64 of first week's 113 filings were for deaths

More than half of the 113 applications submitted in the first week of General Motors’ compensation program for victims of its faulty ignition switch were death claims.

Sixty-four claims were filed on behalf of people who died in crashes allegedly caused by the defective part, said Camille Biros, deputy administrator of the program being overseen by victim-compensation specialist Kenneth Feinberg, in an interview this week.

Ten claims were from people seeking payment for a catastrophic injury -- a traumatic brain injury, burns or paralysis, for example. The other 39 were from people claiming less severe physical injuries, Biros said.

The 113 claims were filed Aug. 1-7.

GM already has estimated that it will pay $400 million to $600 million to victims through the Feinberg review. Feinberg has said there is no limit on the number of claims that will be paid or the total amount that GM will pay.
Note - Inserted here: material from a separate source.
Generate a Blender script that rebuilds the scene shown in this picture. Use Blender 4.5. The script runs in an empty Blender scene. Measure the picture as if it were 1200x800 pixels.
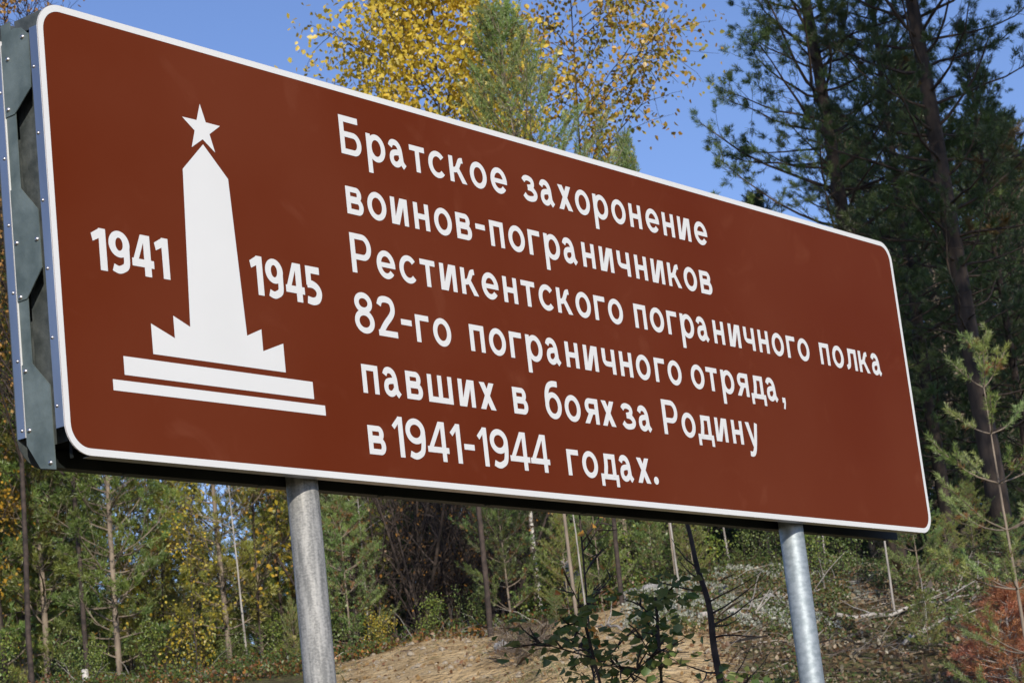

It’s too early to know how many of the submissions could result in payments, Biros said. Most simply filed a claim form and planned later to submit the documentation necessary to show that the defective switch was the “proximate cause” of the accident, such as police reports or data from a black box recorder.

Most of the claims were filed by attorneys who submitted applications on behalf of multiple clients, Biros said.
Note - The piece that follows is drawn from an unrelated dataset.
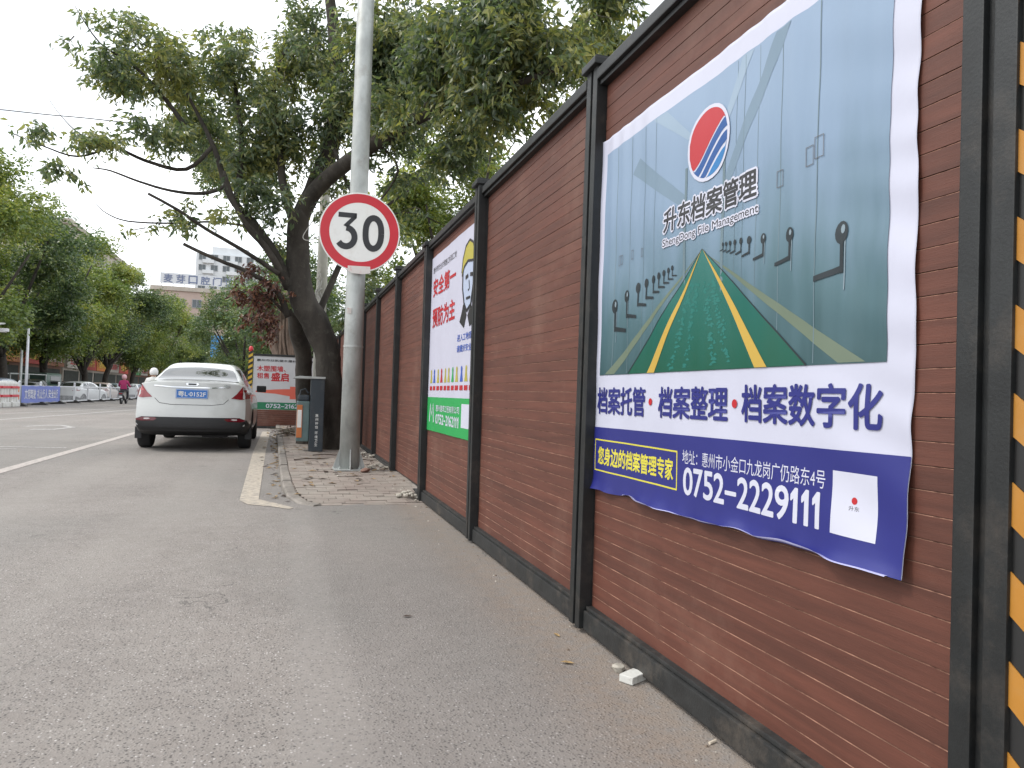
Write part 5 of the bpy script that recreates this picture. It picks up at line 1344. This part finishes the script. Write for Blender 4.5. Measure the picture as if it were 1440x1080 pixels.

“Some of the serious cases that I’ve looked at seem very, very well-documented in terms of what we need,” she said. “But that doesn’t necessarily imply eligibility.”

Montgomery, Ala., attorney Jere Beasley says he submitted nine claims to Feinberg’s office: three death cases, three catastrophic-injury claims and three less severe injury claims.

“It’s sort of a test run to see how the fund is going to be administered and how they will deal with eligibility, the proximate cost and the amount,” Beasley said. He has more claims to file on behalf of clients, he said.

Some attorneys and safety advocates have complained about the proximate-cause requirement, which puts the onus on victims to prove that the ignition switch was the primary cause of the accident. The switch, used mostly in Chevrolet Cobalts, Saturn Ions and other small cars from the mid-2000s, can inadvertently slip out of the run position, disabling power brakes and steering and the airbags.

Beasley, who says he dealt with Feinberg when he was administering the victim-compensation fund stemming from the 2010 BP oil spill, says he believes Feinberg “is not going to be overly harsh on the probable cause.”

As of late last week, none of the 113 cases was deemed “substantially complete,” the point at which Feinberg can decide whether the case is eligible for compensation and determine how much money will be paid.

The claims process will remain open until Dec. 31. Feinberg has said it’s likely to be at least the spring before all eligible claimants are paid.